Short problem:
Copy out the data below verbatim.

Source records:
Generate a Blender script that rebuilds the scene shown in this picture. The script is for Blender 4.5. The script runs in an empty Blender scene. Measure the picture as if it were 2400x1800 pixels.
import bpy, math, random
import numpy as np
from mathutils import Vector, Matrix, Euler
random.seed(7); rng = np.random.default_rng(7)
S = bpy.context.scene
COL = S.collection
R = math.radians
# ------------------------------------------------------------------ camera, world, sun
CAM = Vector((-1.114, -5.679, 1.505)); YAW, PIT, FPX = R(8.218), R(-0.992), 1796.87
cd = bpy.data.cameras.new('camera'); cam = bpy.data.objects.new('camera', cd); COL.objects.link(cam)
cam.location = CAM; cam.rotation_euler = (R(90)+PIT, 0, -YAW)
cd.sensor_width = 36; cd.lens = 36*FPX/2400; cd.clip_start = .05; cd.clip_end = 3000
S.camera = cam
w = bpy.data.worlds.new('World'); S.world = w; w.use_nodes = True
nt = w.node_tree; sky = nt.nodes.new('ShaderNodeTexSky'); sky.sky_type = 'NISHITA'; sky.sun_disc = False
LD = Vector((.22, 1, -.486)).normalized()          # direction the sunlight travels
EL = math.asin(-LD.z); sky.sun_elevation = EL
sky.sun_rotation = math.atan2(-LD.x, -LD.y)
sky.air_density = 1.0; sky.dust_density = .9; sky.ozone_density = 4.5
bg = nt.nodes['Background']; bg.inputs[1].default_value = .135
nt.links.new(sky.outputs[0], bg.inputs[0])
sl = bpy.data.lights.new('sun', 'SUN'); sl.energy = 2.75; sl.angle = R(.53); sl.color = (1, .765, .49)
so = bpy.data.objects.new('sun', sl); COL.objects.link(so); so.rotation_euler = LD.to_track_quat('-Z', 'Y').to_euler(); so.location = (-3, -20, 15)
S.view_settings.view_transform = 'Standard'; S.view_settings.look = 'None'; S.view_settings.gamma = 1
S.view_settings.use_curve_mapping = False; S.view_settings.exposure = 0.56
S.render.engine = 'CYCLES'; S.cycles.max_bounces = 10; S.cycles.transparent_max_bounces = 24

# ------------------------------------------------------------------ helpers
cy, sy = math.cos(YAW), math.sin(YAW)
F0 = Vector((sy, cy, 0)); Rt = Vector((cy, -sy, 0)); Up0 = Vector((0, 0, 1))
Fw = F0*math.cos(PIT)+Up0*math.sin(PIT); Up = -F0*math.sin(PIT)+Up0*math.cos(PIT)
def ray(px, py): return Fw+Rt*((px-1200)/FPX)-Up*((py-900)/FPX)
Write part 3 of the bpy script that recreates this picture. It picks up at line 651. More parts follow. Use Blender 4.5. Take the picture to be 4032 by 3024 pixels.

Worked solution:
Generate a Blender script that rebuilds the scene shown in this picture. The script is for Blender 4.5. The script runs in an empty Blender scene. Measure the picture as if it were 2400x1800 pixels.
import bpy, math, random
import numpy as np
from mathutils import Vector, Matrix, Euler
random.seed(7); rng = np.random.default_rng(7)
S = bpy.context.scene
COL = S.collection
R = math.radians
# ------------------------------------------------------------------ camera, world, sun
CAM = Vector((-1.114, -5.679, 1.505)); YAW, PIT, FPX = R(8.218), R(-0.992), 1796.87
cd = bpy.data.cameras.new('camera'); cam = bpy.data.objects.new('camera', cd); COL.objects.link(cam)
cam.location = CAM; cam.rotation_euler = (R(90)+PIT, 0, -YAW)
cd.sensor_width = 36; cd.lens = 36*FPX/2400; cd.clip_start = .05; cd.clip_end = 3000
S.camera = cam
w = bpy.data.worlds.new('World'); S.world = w; w.use_nodes = True
nt = w.node_tree; sky = nt.nodes.new('ShaderNodeTexSky'); sky.sky_type = 'NISHITA'; sky.sun_disc = False
LD = Vector((.22, 1, -.486)).normalized()          # direction the sunlight travels
EL = math.asin(-LD.z); sky.sun_elevation = EL
sky.sun_rotation = math.atan2(-LD.x, -LD.y)
sky.air_density = 1.0; sky.dust_density = .9; sky.ozone_density = 4.5
bg = nt.nodes['Background']; bg.inputs[1].default_value = .135
nt.links.new(sky.outputs[0], bg.inputs[0])
sl = bpy.data.lights.new('sun', 'SUN'); sl.energy = 2.75; sl.angle = R(.53); sl.color = (1, .765, .49)
so = bpy.data.objects.new('sun', sl); COL.objects.link(so); so.rotation_euler = LD.to_track_quat('-Z', 'Y').to_euler(); so.location = (-3, -20, 15)
S.view_settings.view_transform = 'Standard'; S.view_settings.look = 'None'; S.view_settings.gamma = 1
S.view_settings.use_curve_mapping = False; S.view_settings.exposure = 0.56
S.render.engine = 'CYCLES'; S.cycles.max_bounces = 10; S.cycles.transparent_max_bounces = 24

# ------------------------------------------------------------------ helpers
cy, sy = math.cos(YAW), math.sin(YAW)
F0 = Vector((sy, cy, 0)); Rt = Vector((cy, -sy, 0)); Up0 = Vector((0, 0, 1))
Fw = F0*math.cos(PIT)+Up0*math.sin(PIT); Up = -F0*math.sin(PIT)+Up0*math.cos(PIT)
def ray(px, py): return Fw+Rt*((px-1200)/FPX)-Up*((py-900)/FPX)
Write part 3 of the bpy script that recreates this picture. It picks up at line 651. More parts follow. Use Blender 4.5. Take the picture to be 4032 by 3024 pixels.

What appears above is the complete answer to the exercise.